ECLI:NL:HR:2004:AP2559
Hoge Raad
- Cassatie
- C.J.G. Bleichrodt
- J.P. Balkema
- B.C. de Savornin Lohman
- Rechtspraak.nl
Onbruikbaar maken van een goed als bedoeld in artikel 350 van het Wetboek van Strafrecht
In deze zaak heeft de Hoge Raad op 14 september 2004 uitspraak gedaan in een cassatieprocedure tegen een arrest van het Gerechtshof te Leeuwarden. De verdachte was veroordeeld voor het opzettelijk en wederrechtelijk onbruikbaar maken van een paal die toebehoorde aan een ander. Het Hof had vastgesteld dat de verdachte op 21 december 2001 in IJlst een paal uit de grond had getrokken, waardoor deze niet langer kon dienen als onderdeel van de erfafscheiding. De verdachte stelde dat het Hof een onjuiste uitleg had gegeven aan de term 'onbruikbaar maken' zoals bedoeld in artikel 350 van het Wetboek van Strafrecht.
De Hoge Raad oordeelde dat de uitleg van het Hof niet onjuist of onbegrijpelijk was. De Hoge Raad bevestigde dat het onbruikbaar maken van een goed ook kan plaatsvinden zonder dat het goed beschadigd wordt, mits het goed niet meer kan functioneren voor zijn bestemming. De Hoge Raad concludeerde dat de gedraging van de verdachte, het uit de grond trekken van de paal, inderdaad onder de definitie van onbruikbaar maken valt.
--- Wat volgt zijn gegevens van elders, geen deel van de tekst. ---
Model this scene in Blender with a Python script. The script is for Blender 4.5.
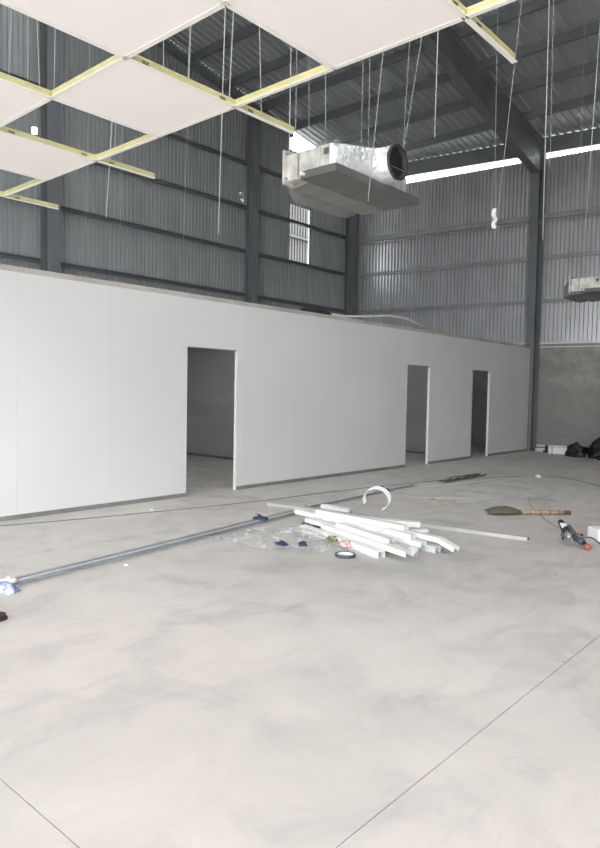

De Hoge Raad verwierp het beroep van de verdachte, omdat geen van de ingediende middelen tot cassatie konden leiden. De uitspraak van het Hof werd daarmee bevestigd, en de verdachte bleef veroordeeld tot een geldboete van honderd euro, subsidiair twee dagen hechtenis, met een voorwaardelijke proeftijd van twee jaren. De benadeelde partij werd niet-ontvankelijk verklaard in haar vordering.